Having arrived, my guide told Mr Bálint about the bear and he told him that it was a bear which was well-known to the villagers.

Although we arrived in the evening, both mother in her seventies and son in his fifties were busy working, preparing products for going to a market in Budapest. Actually, there would be 2 events the coming weekend, one with a honey producer/beekeeper and another one with his mother.

Some of the products made at this farm

They produce 34 types of jams and 18 types of syrups and the son was putting a large selection of jams on top of a freezer.

She started making products and going to markets in 2009 and he joined her in 2010.

While the son was preparing jams, his mother was preparing zacuscă (RO)/zakuszka (H), a vegetable spread, stirring a red liquid in a kettle on a wood-fired oven with a wooden spoon. The red liquid consisted of smashed beans, aubergine, paprika, onion, salt, pepper, sugar and honey. In fact, there were tubs with mashed beans and eggplant/aubergine, a basket with peppers and a cardboard box with paprika nearby.

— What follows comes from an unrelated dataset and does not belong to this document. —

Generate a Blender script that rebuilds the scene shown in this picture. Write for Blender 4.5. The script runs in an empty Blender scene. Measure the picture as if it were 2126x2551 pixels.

They were both working from morning till night in order to get everything ready. However, all their neighbours were also preparing for winter, making jams, syrups, spreads and so on.

In addition to selling farm produce at markets, Mr Bálint has all the required documentation for selling their products in shops.

They have 7000 raspberry bushes inside the village and they have walnut trees inside a 2 hectares plantation. Outside the village, they have an orchard surrounded by a 2.5m fence. Fortunately, they didn’t have any problems with bears.
Like most people in countryside in Transylvania, they also had a chicken coop with various hen races. Surprisingly, a dog was staying with the poultry. Two chickens, one small and one big were living on the lawn under an upside-down basket.

The property was adjacent to the village church and one of the walls of the church formed a wall for the property of this family as well.

Last, but not least, they were collecting herbs, which they would dry and sell at markets.